- _What the exercise asks_
Skip all pictures. Write out the data below from its first line through the line that contains "PI = math.pi".

- _Data lines_
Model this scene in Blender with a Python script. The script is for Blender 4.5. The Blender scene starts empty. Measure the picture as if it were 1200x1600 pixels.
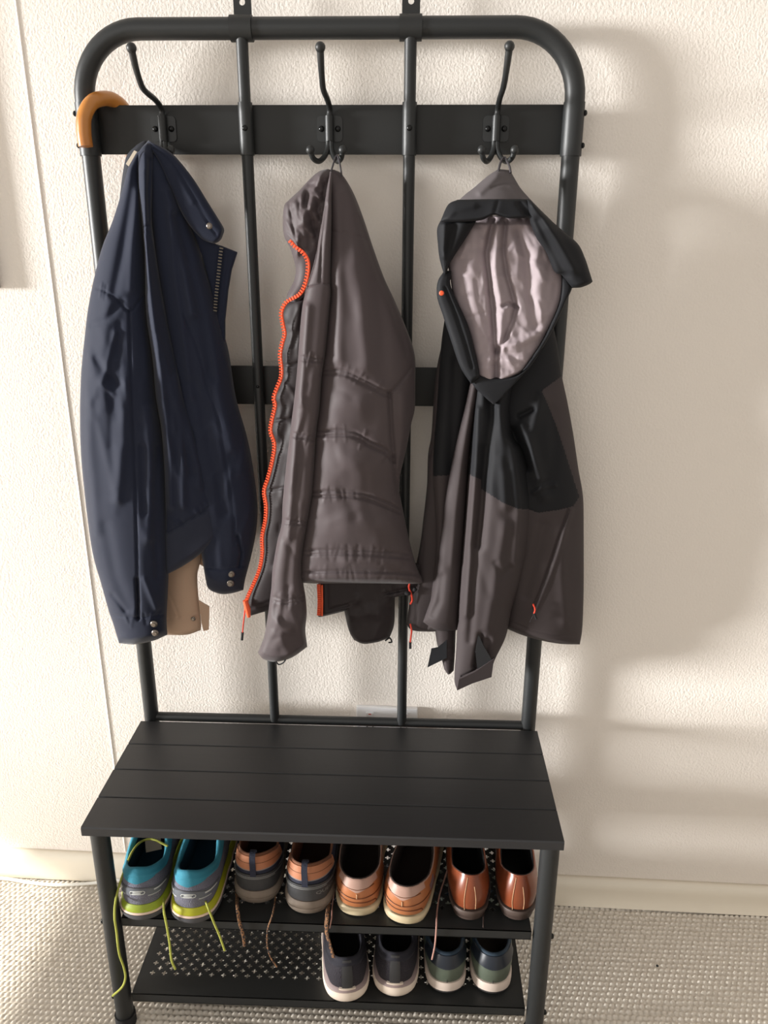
import bpy, bmesh, math, random
import numpy as np
from mathutils import Vector, Matrix
random.seed(7); rng = np.random.default_rng(7)
SC = bpy.context.scene
COL = SC.collection
PI = math.pi

# ------------------------------------------------------------------ camera
CAM = np.array([0.12875, -1.25427, 1.28625]); RX, RY, RZ, FPX = 1.235554, -0.003786, 0.037602, 1236.17
def rotm(rx, ry, rz):
    cx, sx, cy, sy, cz, sz = math.cos(rx), math.sin(rx), math.cos(ry), math.sin(ry), math.cos(rz), math.sin(rz)
    X = np.array([[1,0,0],[0,cx,-sx],[0,sx,cx]]); Y = np.array([[cy,0,sy],[0,1,0],[-sy,0,cy]]); Z = np.array([[cz,-sz,0],[sz,cz,0],[0,0,1]])
    return Z @ Y @ X
CR = rotm(RX, RY, RZ)
cam = bpy.data.cameras.new('camera'); camo = bpy.data.objects.new('camera', cam); COL.objects.link(camo)
camo.location = CAM; camo.rotation_euler = (RX, RY, RZ)
cam.sensor_fit = 'HORIZONTAL'; cam.sensor_width = 36; cam.lens = 36 * FPX / 1200; cam.clip_start = .02
SC.camera = camo
def rays(u, v):                                  # directions for measured photo coordinates
    u = np.asarray(u, float); v = np.asarray(v, float)
    d = np.stack([(u-600)/FPX, -(v-800)/FPX, -np.ones_like(u)], -1)
    return d @ CR.T
def atY(u, v, y):
    d = rays(u, v); return CAM + d * ((np.asarray(y)-CAM[1]) / d[..., 1])[..., None]
def atZ(u, v, z):
    d = rays(u, v); return CAM + d * ((np.asarray(z)-CAM[2]) / d[..., 2])[..., None]
def wall_y(x, off=.018): return .0274 + off - .0242*x

# ------------------------------------------------------------------ materials
def lin(c):
    return tuple((x/12.92 if x <= .04045 else ((x+.055)/1.055)**2.4) for x in [k/255 for k in c]) + (1,)
def mat(name, rgb, rough=.6, metal=0, bump=None, var=None, sheen=0, coat=0, spec=.5, speck=None):
    """bump=(scale, strength, kind[,stretch]); var=(rgb2, scale, contrast)"""
    m = bpy.data.materials.new(name); m.use_nodes = True; nt = m.node_tree; b = nt.nodes['Principled BSDF']
    b.inputs['Base Color'].default_value = lin(rgb); b.inputs['Roughness'].default_value = rough
    b.inputs['Metallic'].default_value = metal; b.inputs['Specular IOR Level'].default_value = spec
    b.inputs['Sheen Weight'].default_value = sheen; b.inputs['Coat Weight'].default_value = coat
    b.inputs['Coat Roughness'].default_value = .15
    tc = nt.nodes.new('ShaderNodeTexCoord')
    def mp(s=(1,1,1)):
        n = nt.nodes.new('ShaderNodeMapping'); n.inputs['Scale'].default_value = s
        nt.links.new(tc.outputs['Object'], n.inputs['Vector']); return n
    if var:
        n = nt.nodes.new('ShaderNodeTexNoise'); n.inputs['Scale'].default_value = var[1]; n.inputs['Detail'].default_value = 4
        nt.links.new(mp().outputs[0], n.inputs['Vector'])
        r = nt.nodes.new('ShaderNodeValToRGB'); c = var[2] if len(var) > 2 else .25
        r.color_ramp.elements[0].position = .5-c; r.color_ramp.elements[1].position = .5+c
        r.color_ramp.elements[0].color = lin(rgb); r.color_ramp.elements[1].color = lin(var[0])
        nt.links.new(n.outputs['Fac'], r.inputs['Fac']); nt.links.new(r.outputs['Color'], b.inputs['Base Color'])
    if bump:
        kind = bump[2] if len(bump) > 2 else 'noise'; st = bump[3] if len(bump) > 3 else (1,1,1)
        if kind == 'noise':
            t = nt.nodes.new('ShaderNodeTexNoise'); t.inputs['Scale'].default_value = bump[0]; t.inputs['Detail'].default_value = 3; out = t.outputs['Fac']
        elif kind == 'voronoi':
            t = nt.nodes.new('ShaderNodeTexVoronoi'); t.inputs['Scale'].default_value = bump[0]; out = t.outputs['Distance']
        else:
            t = nt.nodes.new('ShaderNodeTexWave'); t.inputs['Scale'].default_value = bump[0]; t.inputs['Distortion'].default_value = 1; out = t.outputs['Fac']
        nt.links.new(mp(st).outputs[0], t.inputs['Vector'])
        bn = nt.nodes.new('ShaderNodeBump'); bn.inputs['Strength'].default_value = bump[1]; bn.inputs['Distance'].default_value = .002
        nt.links.new(out, bn.inputs['Height']); nt.links.new(bn.outputs[0], b.inputs['Normal'])
    return m
M = {}
M['wall'] = mat('wall paint', (241,234,226), .75, bump=(290,.55,'noise',(1,1,.85)))
M['trim'] = mat('trim paint', (240,232,216), .45, bump=(30,.15,'noise',(.3,1,1)))
M['ceil'] = mat('ceiling paint', (240,238,232), .9)
M['metal'] = mat('black powder coated metal', (32,34,35), .46, spec=.5, bump=(900,.05))
M['metal2'] = mat('black sheet metal', (34,35,35), .52, spec=.4)
M['wood'] = mat('black laminated board', (38,38,40), .42, bump=(60,.05,'noise',(.2,3,1)), spec=.45)
M['screw'] = mat('black screw', (26,27,28), .25, metal=.5)
M['navy'] = mat('navy cotton', (20,27,47), .8, spec=.3, bump=(45,.12), sheen=.12)
M['navy_rib'] = mat('navy rib', (20,27,47), .85, bump=(700,.2,'wave'), sheen=.12)
M['navy_dk'] = mat('navy lining', (18,21,32), .8)
M['puff'] = mat('warm grey quilted nylon', (73,64,66), .6, spec=.3, bump=(70,.10), sheen=.08)
M['puff_in'] = mat('dark brown grey inner nylon', (42,36,38), .6, spec=.3, bump=(70,.12))
M['rain_bk'] = mat('black shell fabric', (20,21,25), .75, spec=.3, bump=(60,.06))
M['rain_gr'] = mat('charcoal shell fabric', (60,53,54), .75, spec=.3, bump=(60,.06))
M['rain_pk'] = mat('dark grey shell fabric', (84,78,80), .8, bump=(900,.1))
M['lining'] = mat('mauve grey satin lining', (150,138,142), .68, spec=.3, bump=(60,.2,'noise',(1,1,2)))
M['beige'] = mat('beige cotton', (176,148,126), .8, bump=(400,.08))
M['orange'] = mat('orange zip', (238,92,50), .5)
M['red'] = mat('red cord', (205,62,40), .6)
M['stud'] = mat('antique metal stud', (120,112,105), .3, metal=.8)
M['brass'] = mat('brass teeth', (95,88,78), .35, metal=.7)
M['loop'] = mat('dark ribbon', (52,48,52), .7)
M['label'] = mat('woven label', (196,184,168), .8)
M['cane'] = mat('varnished cane', (176,108,42), .32, coat=.35, var=((196,132,62),25,.25), bump=(20,.1,'noise',(6,6,1)))
M['black'] = mat('black fabric', (24,24,27), .8)
M['plastic'] = mat('white plastic', (246,247,250), .35)
M['redmark'] = mat('red switch mark', (200,60,50), .5)
M['cable'] = mat('white cable', (235,234,228), .5)
M['frame'] = mat('brown frame', (84,50,36), .4)
M['paper'] = mat('picture paper', (215,208,195), .6, var=((170,160,150),8))
# carpet: yarn colour varies from loop to loop
M['carpet'] = mat('looped wool carpet', (226,219,208), .95, var=((205,196,183),150,.2), bump=(1500,.12))

# ------------------------------------------------------------------ mesh helpers
def obj(name, verts, faces, m, parent=None, smooth=True, mats=None, fm=None):
    me = bpy.data.meshes.new(name); me.from_pydata([tuple(map(float, v)) for v in verts], [], [tuple(f) for f in faces]); me.update()
    for mm in (mats or [m]): me.materials.append(mm)
    if fm is not None: me.polygons.foreach_set('material_index', np.asarray(fm, dtype=np.int32))
    if smooth: me.polygons.foreach_set('use_smooth', [True]*len(me.polygons))
    o = bpy.data.objects.new(name, me); COL.objects.link(o)
    if parent: o.parent = parent
    return o
def from_bm(name, bm, m, parent=None, smooth=True, sharp=None):
    bmesh.ops.recalc_face_normals(bm, faces=bm.faces)
    me = bpy.data.meshes.new(name); bm.to_mesh(me); bm.free(); me.materials.append(m)
    if smooth:
        me.polygons.foreach_set('use_smooth', [True]*len(me.polygons))
        me.set_sharp_from_angle(angle=math.radians(sharp or 35))
    o = bpy.data.objects.new(name, me); COL.objects.link(o)
    if parent: o.parent = parent
    return o
def setp(o, label=None, cat=None, group=None, kind=None):
    if label: o['label'] = label
    if cat: o['category'] = cat
    if group: o['group'] = group
    if kind: o['kind'] = kind
    return o
def empty(name, loc, label, cat, group=None):
    o = bpy.data.objects.new(name, None); COL.objects.link(o); o.location = loc; o.empty_display_size = .05
    return setp(o, label, cat, group)
class MB:
    def __init__(s): s.v = []; s.f = []
    def add(s, v, f):
        n = len(s.v); s.v += [tuple(map(float, p)) for p in v]; s.f += [tuple(i+n for i in q) for q in f]
    def box(s, c, d, R=None):
        c = np.array(c, float); d = np.array(d, float)/2
        P = [np.array([a, b, e])*d for a in (-1,1) for b in (-1,1) for e in (-1,1)]
        if R is not None: P = [np.array(R) @ p for p in P]
        s.add([c+p for p in P], [(0,1,3,2),(4,6,7,5),(0,4,5,1),(2,3,7,6),(0,2,6,4),(1,5,7,3)])
    def tube(s, pts, r, n=12, cap=True, flat=None):
        pts = np.array(pts, float); k = len(pts); r = np.full(k, r) if np.isscalar(r) else np.array(r)
        T = np.gradient(pts, axis=0); T /= np.linalg.norm(T, axis=1)[:, None]+1e-12
        a = np.array([0,1.,0]) if abs(T[0][1]) < .8 else np.array([1.,0,0])
        N = a - T[0]*a.dot(T[0]); N /= np.linalg.norm(N); V = []
        for i in range(k):
            N = N - T[i]*N.dot(T[i]); N /= np.linalg.norm(N)+1e-12; B = np.cross(T[i], N)
            for j in range(n):
                q = 2*PI*j/n; V.append(pts[i] + r[i]*(math.cos(q)*N*(flat or 1) + math.sin(q)*B))
        F = [(i*n+j, i*n+(j+1) % n, (i+1)*n+(j+1) % n, (i+1)*n+j) for i in range(k-1) for j in range(n)]
        if cap: F += [tuple(range(n-1, -1, -1)), tuple((k-1)*n+j for j in range(n))]
        s.add(V, F)
    def ball(s, c, r, n=12, sc=(1,1,1)):
        V = []; F = []; m = n//2
        for i in range(m+1):
            a = PI*i/m
            for j in range(n):
                b = 2*PI*j/n; V.append((c[0]+r*sc[0]*math.sin(a)*math.cos(b), c[1]+r*sc[1]*math.sin(a)*math.sin(b), c[2]+r*sc[2]*math.cos(a)))
        for i in range(m):
            for j in range(n): F.append((i*n+j, (i+1)*n+j, (i+1)*n+(j+1) % n, i*n+(j+1) % n))
        s.add(V, F)
    def build(s, name, m, parent=None, smooth=True, bevel=0, sharp=35):
        bm = bmesh.new(); vs = [bm.verts.new(v) for v in s.v]
        for f in s.f:
            try: bm.faces.new([vs[i] for i in f])
            except ValueError: pass
        bmesh.ops.remove_doubles(bm, verts=bm.verts, dist=1e-6)
        if bevel:
            es = [e for e in bm.edges if len(e.link_faces) == 2 and e.calc_face_angle(0) > .6]
            bmesh.ops.bevel(bm, geom=es, offset=bevel, segments=2, affect='EDGES', profile=.6)
        return from_bm(name, bm, m, parent, smooth, sharp)
def spl(pts, n=60, closed=False):
    """Catmull-Rom through points, resampled evenly by arc length"""
    P = np.array(pts, float)
    if len(P) == 2: t = np.linspace(0, 1, n)[:, None]; return P[0]*(1-t)+P[1]*t
    Q = np.vstack([2*P[0]-P[1], P, 2*P[-1]-P[-2]]); out = []
    for i in range(1, len(Q)-2):
        p0, p1, p2, p3 = Q[i-1:i+3]; m = 16
        for t in np.arange(m)/m:
            out.append(.5*((2*p1)+(-p0+p2)*t+(2*p0-5*p1+4*p2-p3)*t*t+(-p0+3*p1-3*p2+p3)*t**3))
    out.append(P[-1]); C = np.array(out); d = np.r_[0, np.cumsum(np.linalg.norm(np.diff(C, axis=0), axis=1))]
    s = np.linspace(0, d[-1], n); return np.stack([np.interp(s, d, C[:, k]) for k in range(C.shape[1])], -1)
def lin_rs(pts, n):
    C = np.array(pts, float); d = np.r_[0, np.cumsum(np.linalg.norm(np.diff(C, axis=0), axis=1))]
    s = np.linspace(0, d[-1], n); return np.stack([np.interp(s, d, C[:, k]) for k in range(C.shape[1])], -1)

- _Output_
Model this scene in Blender with a Python script. The script is for Blender 4.5. The Blender scene starts empty. Measure the picture as if it were 1200x1600 pixels.
import bpy, bmesh, math, random
import numpy as np
from mathutils import Vector, Matrix
random.seed(7); rng = np.random.default_rng(7)
SC = bpy.context.scene
COL = SC.collection
PI = math.pi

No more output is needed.